Return every line below as is, leaving out the pictures.

## [DATASET EXCERPT]

+---+

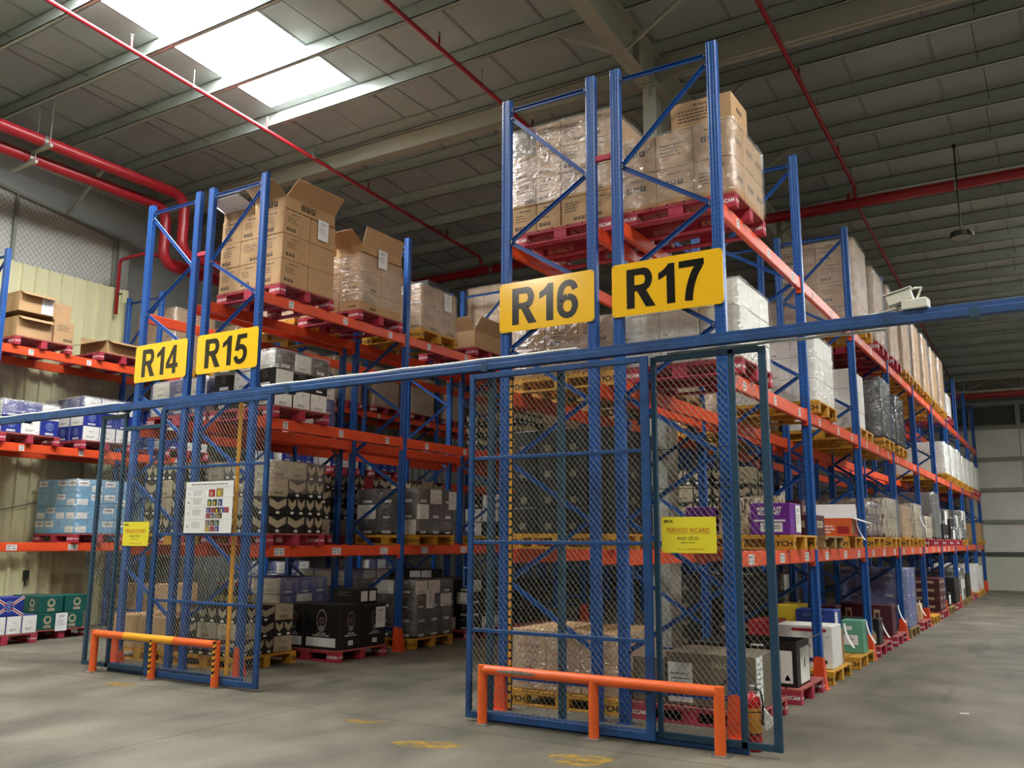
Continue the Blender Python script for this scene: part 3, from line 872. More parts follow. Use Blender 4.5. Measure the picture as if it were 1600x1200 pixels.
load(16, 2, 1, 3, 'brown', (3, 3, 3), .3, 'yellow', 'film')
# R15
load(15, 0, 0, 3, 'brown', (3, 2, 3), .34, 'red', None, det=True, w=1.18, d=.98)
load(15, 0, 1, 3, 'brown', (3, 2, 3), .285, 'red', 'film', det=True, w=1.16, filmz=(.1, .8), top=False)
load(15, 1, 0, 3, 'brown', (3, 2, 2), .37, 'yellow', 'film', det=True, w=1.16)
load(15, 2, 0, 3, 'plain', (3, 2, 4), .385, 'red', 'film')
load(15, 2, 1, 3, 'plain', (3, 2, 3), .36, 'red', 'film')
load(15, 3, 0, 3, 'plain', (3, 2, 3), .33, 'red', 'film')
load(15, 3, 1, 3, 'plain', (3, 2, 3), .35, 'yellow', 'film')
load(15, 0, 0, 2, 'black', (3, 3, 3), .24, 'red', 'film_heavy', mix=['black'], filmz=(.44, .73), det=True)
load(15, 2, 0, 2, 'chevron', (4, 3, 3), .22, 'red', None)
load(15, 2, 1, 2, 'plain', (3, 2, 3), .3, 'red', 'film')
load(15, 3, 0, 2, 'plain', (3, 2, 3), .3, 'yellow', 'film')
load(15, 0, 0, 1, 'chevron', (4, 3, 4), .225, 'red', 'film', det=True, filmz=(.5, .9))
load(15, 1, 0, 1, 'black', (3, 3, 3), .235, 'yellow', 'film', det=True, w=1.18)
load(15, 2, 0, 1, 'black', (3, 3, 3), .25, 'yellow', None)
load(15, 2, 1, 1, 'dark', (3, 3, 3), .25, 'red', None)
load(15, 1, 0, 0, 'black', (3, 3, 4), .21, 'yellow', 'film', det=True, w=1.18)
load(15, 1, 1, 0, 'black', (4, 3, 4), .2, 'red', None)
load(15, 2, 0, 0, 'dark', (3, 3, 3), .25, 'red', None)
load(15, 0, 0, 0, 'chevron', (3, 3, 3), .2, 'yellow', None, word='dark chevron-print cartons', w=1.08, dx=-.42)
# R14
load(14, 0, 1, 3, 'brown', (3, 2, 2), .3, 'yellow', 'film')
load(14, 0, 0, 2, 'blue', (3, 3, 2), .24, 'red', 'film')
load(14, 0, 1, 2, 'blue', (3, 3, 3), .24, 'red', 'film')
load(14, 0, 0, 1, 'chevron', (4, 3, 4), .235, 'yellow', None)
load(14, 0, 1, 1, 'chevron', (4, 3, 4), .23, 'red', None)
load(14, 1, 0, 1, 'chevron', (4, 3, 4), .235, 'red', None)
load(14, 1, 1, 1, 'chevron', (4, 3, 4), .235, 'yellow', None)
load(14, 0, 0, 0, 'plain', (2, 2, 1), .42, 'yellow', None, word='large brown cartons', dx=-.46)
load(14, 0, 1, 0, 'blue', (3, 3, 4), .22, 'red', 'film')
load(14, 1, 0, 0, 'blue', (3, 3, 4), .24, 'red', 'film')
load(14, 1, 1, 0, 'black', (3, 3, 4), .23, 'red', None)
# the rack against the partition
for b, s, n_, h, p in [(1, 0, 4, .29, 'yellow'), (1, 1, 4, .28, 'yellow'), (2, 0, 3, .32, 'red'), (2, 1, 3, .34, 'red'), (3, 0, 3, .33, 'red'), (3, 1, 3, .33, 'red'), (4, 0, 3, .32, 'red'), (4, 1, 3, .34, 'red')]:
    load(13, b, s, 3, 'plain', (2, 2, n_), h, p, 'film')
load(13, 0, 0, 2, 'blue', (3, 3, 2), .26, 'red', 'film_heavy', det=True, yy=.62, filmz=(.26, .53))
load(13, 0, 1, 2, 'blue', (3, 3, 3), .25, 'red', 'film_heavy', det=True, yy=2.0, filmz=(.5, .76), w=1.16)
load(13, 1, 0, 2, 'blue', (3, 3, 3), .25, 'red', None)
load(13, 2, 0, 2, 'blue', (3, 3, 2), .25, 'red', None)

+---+

## [TASK RESULT]
Continue the Blender Python script for this scene: part 3, from line 872. More parts follow. Use Blender 4.5. Measure the picture as if it were 1600x1200 pixels.
load(16, 2, 1, 3, 'brown', (3, 3, 3), .3, 'yellow', 'film')
# R15
load(15, 0, 0, 3, 'brown', (3, 2, 3), .34, 'red', None, det=True, w=1.18, d=.98)
load(15, 0, 1, 3, 'brown', (3, 2, 3), .285, 'red', 'film', det=True, w=1.16, filmz=(.1, .8), top=False)
load(15, 1, 0, 3, 'brown', (3, 2, 2), .37, 'yellow', 'film', det=True, w=1.16)
load(15, 2, 0, 3, 'plain', (3, 2, 4), .385, 'red', 'film')
load(15, 2, 1, 3, 'plain', (3, 2, 3), .36, 'red', 'film')
load(15, 3, 0, 3, 'plain', (3, 2, 3), .33, 'red', 'film')
load(15, 3, 1, 3, 'plain', (3, 2, 3), .35, 'yellow', 'film')
load(15, 0, 0, 2, 'black', (3, 3, 3), .24, 'red', 'film_heavy', mix=['black'], filmz=(.44, .73), det=True)
load(15, 2, 0, 2, 'chevron', (4, 3, 3), .22, 'red', None)
load(15, 2, 1, 2, 'plain', (3, 2, 3), .3, 'red', 'film')
load(15, 3, 0, 2, 'plain', (3, 2, 3), .3, 'yellow', 'film')
load(15, 0, 0, 1, 'chevron', (4, 3, 4), .225, 'red', 'film', det=True, filmz=(.5, .9))
load(15, 1, 0, 1, 'black', (3, 3, 3), .235, 'yellow', 'film', det=True, w=1.18)
load(15, 2, 0, 1, 'black', (3, 3, 3), .25, 'yellow', None)
load(15, 2, 1, 1, 'dark', (3, 3, 3), .25, 'red', None)
load(15, 1, 0, 0, 'black', (3, 3, 4), .21, 'yellow', 'film', det=True, w=1.18)
load(15, 1, 1, 0, 'black', (4, 3, 4), .2, 'red', None)
load(15, 2, 0, 0, 'dark', (3, 3, 3), .25, 'red', None)
load(15, 0, 0, 0, 'chevron', (3, 3, 3), .2, 'yellow', None, word='dark chevron-print cartons', w=1.08, dx=-.42)
# R14
load(14, 0, 1, 3, 'brown', (3, 2, 2), .3, 'yellow', 'film')
load(14, 0, 0, 2, 'blue', (3, 3, 2), .24, 'red', 'film')
load(14, 0, 1, 2, 'blue', (3, 3, 3), .24, 'red', 'film')
load(14, 0, 0, 1, 'chevron', (4, 3, 4), .235, 'yellow', None)
load(14, 0, 1, 1, 'chevron', (4, 3, 4), .23, 'red', None)
load(14, 1, 0, 1, 'chevron', (4, 3, 4), .235, 'red', None)
load(14, 1, 1, 1, 'chevron', (4, 3, 4), .235, 'yellow', None)
load(14, 0, 0, 0, 'plain', (2, 2, 1), .42, 'yellow', None, word='large brown cartons', dx=-.46)
load(14, 0, 1, 0, 'blue', (3, 3, 4), .22, 'red', 'film')
load(14, 1, 0, 0, 'blue', (3, 3, 4), .24, 'red', 'film')
load(14, 1, 1, 0, 'black', (3, 3, 4), .23, 'red', None)
# the rack against the partition
for b, s, n_, h, p in [(1, 0, 4, .29, 'yellow'), (1, 1, 4, .28, 'yellow'), (2, 0, 3, .32, 'red'), (2, 1, 3, .34, 'red'), (3, 0, 3, .33, 'red'), (3, 1, 3, .33, 'red'), (4, 0, 3, .32, 'red'), (4, 1, 3, .34, 'red')]:
    load(13, b, s, 3, 'plain', (2, 2, n_), h, p, 'film')
load(13, 0, 0, 2, 'blue', (3, 3, 2), .26, 'red', 'film_heavy', det=True, yy=.62, filmz=(.26, .53))
load(13, 0, 1, 2, 'blue', (3, 3, 3), .25, 'red', 'film_heavy', det=True, yy=2.0, filmz=(.5, .76), w=1.16)
load(13, 1, 0, 2, 'blue', (3, 3, 3), .25, 'red', None)
load(13, 2, 0, 2, 'blue', (3, 3, 2), .25, 'red', None)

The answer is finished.